La motivation, c’est celle de la récompense promise : « Si vous aimez ceux qui vous aiment, quelle récompense aurez-vous ? Les publicains eux-mêmes n’en font-ils pas autant ? » Il n’est pas indigne d’espérer une récompense. Toute la tradition chrétienne met en valeur la notion des mérites que nous pouvons acquérir par nos bonnes actions. Seulement, ne nous trompons ni sur les mérites, ni sur la récompense : nous ne pouvons obtenir les premiers que par la grâce de Dieu, et la seconde sera la gloire de Dieu, autrement dit notre « poids d’amour ». Aussi, nous ne pouvons pas nous enorgueillir de nos mérites, car nous arriverons au ciel « les mains vides », comme disait la Petite Thérèse.
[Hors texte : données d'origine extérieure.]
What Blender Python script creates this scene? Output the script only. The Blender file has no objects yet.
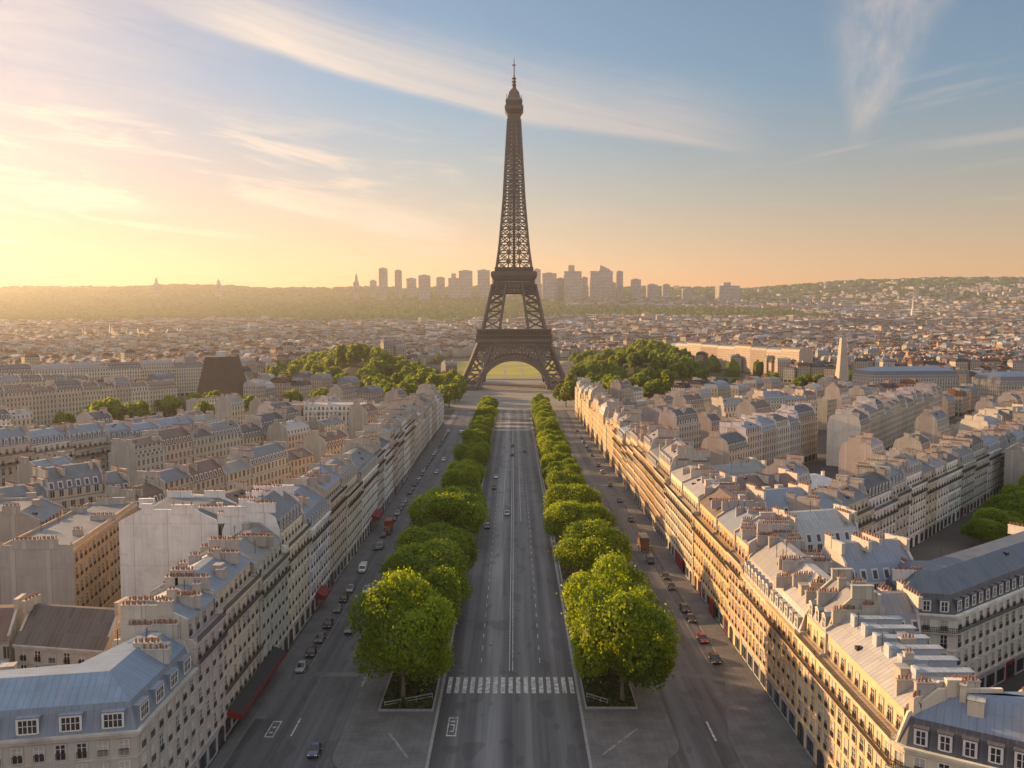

Justement, l’attitude que nous demande le Seigneur pour parvenir à la perfection est l’humilité : « la perfection, c’est le progrès », disait saint Grégoire de Nysse. Nous ne devenons pas miséricordieux comme Dieu en un instant, il nous faut accepter de chuter souvent et de laisser le Seigneur nous relever à chaque fois. « Un saint », disait sainte Thérèse d’Avila, l’auteur du Chemin de la perfection, « ce n’est pas quelqu’un qui ne tombe jamais, mais qui se relève toujours ». Et saint François de Sales dit un jour à une pénitente qui se désespérait de retomber sans cesse dans le péché d’orgueil : « notre amour-propre ne disparaîtra qu’un quart d’heure après notre mort ».

 

Ainsi, frères et sœurs, le Christ nous appelle à devenir miséricordieux. Seule la miséricorde fait progresser le monde. Alors qu’après la première guerre mondiale, le diktat imposé aux vaincus avait attisé le désir de revanche, le plan Marshall qui a suivi la seconde, même s’il avait aussi des objectifs économiques et politiques, a permis une véritable réconciliation et le développement des « 30 glorieuses ». Nelson Mandela, parce qu’il a su pardonner à ceux qui l’avaient traité injustement, a permis à l’Afrique du Sud de devenir un pays moderne. Cette semaine, prenons conscience des personnes avec lesquelles nous sommes en conflit ou à qui nous refusons de pardonner, et demandons au Seigneur de nous apprendre à lui ressembler.